Machine Learning‐Driven Prediction and Optimization of Cu‐Based Catalysts for CO 2 Hydrogenation to Methanol

ABSTRACT China targets carbon peak by 2030 and neutrality by 2060. Catalytic CO 2 hydrogenation to methanol using renewable H 2 is a promising route for carbon recycling and emission reduction. However, developing efficient catalysts is hindered by complex structure–performance relationships. This study addresses this by constructing a dataset (112 samples and 28 features: composition, processing, and properties) and applying machine learning to predict Cu‐based catalyst performance.

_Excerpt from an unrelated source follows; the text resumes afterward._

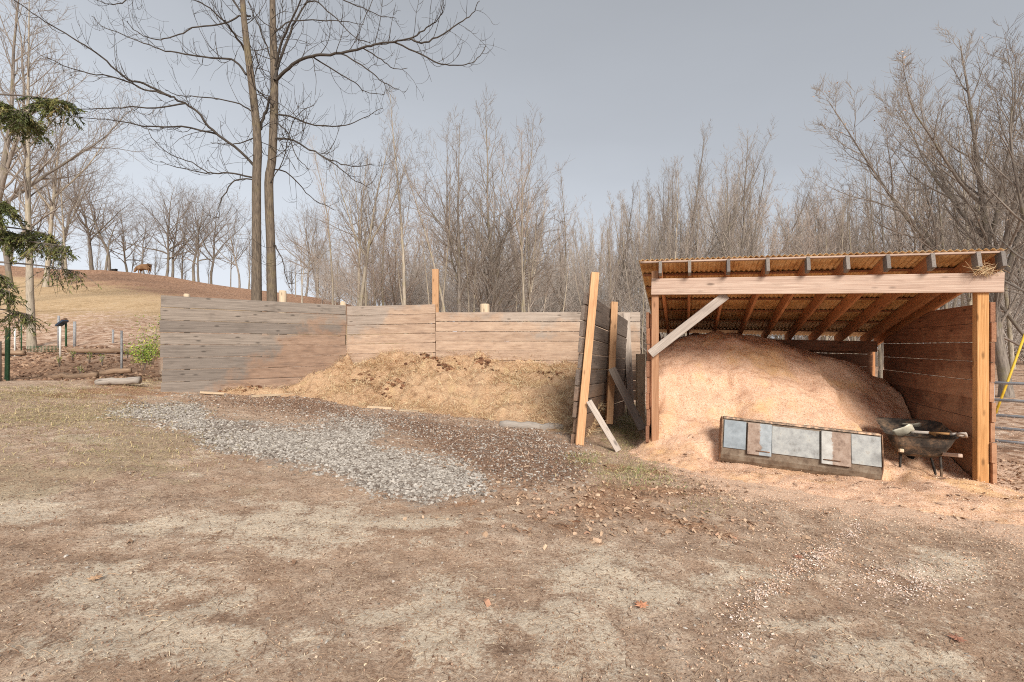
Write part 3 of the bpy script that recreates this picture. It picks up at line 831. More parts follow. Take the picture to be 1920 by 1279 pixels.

Six models—random forest, XGBoost, LightGBM, gradient boosting, SVR, and DNN—were compared for predicting CO 2 conversion, CH 3 OH selectivity, and yield. Optimal models varied as follows: SVR best predicted CO 2 conversion (test R 2 = 0.245), XGBoost excelled for CH 3 OH selectivity (test R 2 = 0.922 and MSE = 46.508), whereas CH 3 OH yield prediction was poor (LightGBM best and R 2 = 0.006). SHAP analysis revealed key nonlinear feature contributions (e.g., Cu content, GHSV, and temperature). Focusing on CH 3 OH selectivity, XGBoost was optimized as follows: multialgorithm voting and stepwise elimination identified 12 key features (e.g., Zn salt type, In content, and drying time). Bayesian hyperparameter tuning boosted performance (test R 2 = 0.9352). SHAP provided interpretability and design guidance. Bootstrap resampling validated reliability (95% CIs). An online prediction platform enhanced screening efficiency. Despite strong test performance, cross‐validation R 2 (0.7473) indicates a need for larger datasets. This work provides a robust data‐driven framework for optimizing CO 2 ‐to‐methanol catalysts, demonstrating ML's potential in catalysis research.